Todo empieza a encajar, las piezas cobran sentido, pasan a ocupar su espacio y su tiempo. Todo ocurrió hace mucho, su pequeño fue robado, ella fue conducida en los trenes a un campo de concentración, allí sufrió continuas violaciones de uno de los generales del campo y deseó morir, ser asfixiada, acabar con las torturas, poner fin a esa pesadilla. Pero sobrevivió a la barbarie, o al menos su cuerpo sí pudo soportarlo. Su mente tuvo que inventar una historia para poder vivir después de aquello: olvidó al pequeño e imaginó al torturador como un amante. Y su marido pretende que ella recuerde y saque ese dolor que tiene dentro. Así al final de la revelación, él le pide que vuelvan a empezar pero ella contesta que lo único que puede hacer es volver a terminar, que no hay otra solución, echar cenizas a las cenizas es lo único que le queda.

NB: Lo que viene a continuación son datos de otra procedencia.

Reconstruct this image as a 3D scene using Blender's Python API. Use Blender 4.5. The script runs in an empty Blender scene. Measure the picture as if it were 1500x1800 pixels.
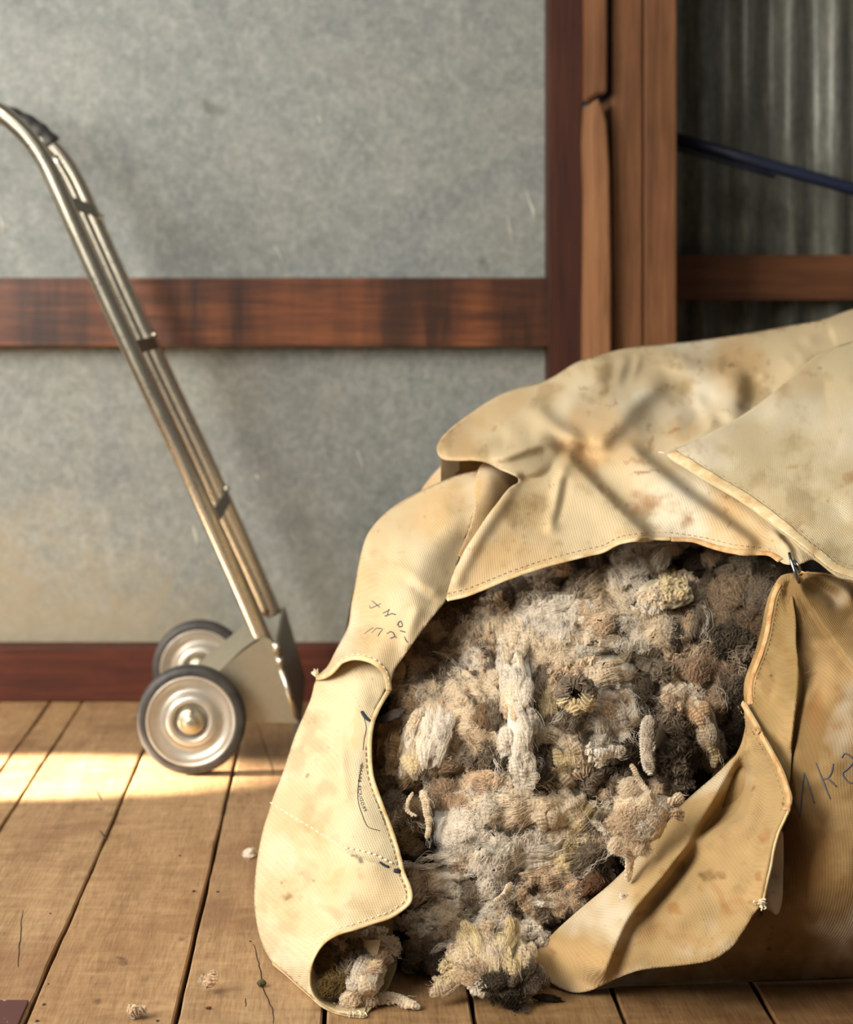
WORLD_S = 0.13
KEY_W = 160
DOOR_W = 46
FRONT_W = 26
SUN_W = 12000
GLOW_W = 160
DENS = 1.25
import bpy, bmesh, math, random
import numpy as np
from mathutils import Vector, Matrix
from mathutils.geometry import delaunay_2d_cdt

random.seed(7)
RNG = np.random.default_rng(11)
SC = bpy.context.scene
COL = SC.collection
F, CX, CY, H = 3000.0, 600.0, 530.0, 0.85     # pixel focal length, vanishing point, eye height

def P(px, py, d):
    return ((px - CX) / F * d, d, H - (py - CY) / F * d)

def floor_d(py):
    return F * H / (py - CY)

def srgb(r, g, b):
    f = lambda c: (c / 255 / 12.92) if c / 255 <= 0.04045 else ((c / 255 + 0.055) / 1.055) ** 2.4
    return (f(r), f(g), f(b))

# ------------------------------------------------------------------ numpy noise
def _hash(ix, iy, seed):
    n = (ix.astype(np.int64) * 374761393 + iy.astype(np.int64) * 668265263 + seed * 1442695041) & 0x7fffffff
    n = ((n ^ (n >> 13)) * 1274126177) & 0x7fffffff
    n = (n ^ (n >> 16)) & 0x7fffffff
    return n / 0x7fffffff * 2 - 1

def vnoise(x, y, seed=0):
    x = np.asarray(x, float); y = np.asarray(y, float)
    ix = np.floor(x); iy = np.floor(y); fx = x - ix; fy = y - iy
    fx = fx * fx * fx * (fx * (fx * 6 - 15) + 10); fy = fy * fy * fy * (fy * (fy * 6 - 15) + 10)
    a = _hash(ix, iy, seed); b = _hash(ix + 1, iy, seed); c = _hash(ix, iy + 1, seed); d = _hash(ix + 1, iy + 1, seed)
    return (a + (b - a) * fx) * (1 - fy) + (c + (d - c) * fx) * fy

def fbm(x, y, scale, octv=4, seed=0, gain=0.5):
    s = 0; amp = 1; tot = 0
    x = np.asarray(x, float) / scale; y = np.asarray(y, float) / scale
    for i in range(octv):
        ca, sa = math.cos(i * 1.3), math.sin(i * 1.3)
        s = s + amp * vnoise(x * ca - y * sa + i * 17.3, x * sa + y * ca + i * 9.1, seed + i * 31); tot += amp
        amp *= gain; x = x * 2.03; y = y * 2.03
    return s / tot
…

En una obra como ésta, el papel de los actores es vital, lo ocupa todo . Más aún cuando se representa en una sala, el Teatro de la Puertas Estrecha, que cuenta con una única fila de butacas. Los actores están situados a escasa distancia del poco público (15 butacas!), lo que es un regalo para los espectadores. Sólo que con obras como ésta y unido al tipo de sala, los sentimientos, la asfixia consiguen calar mucho más hondo.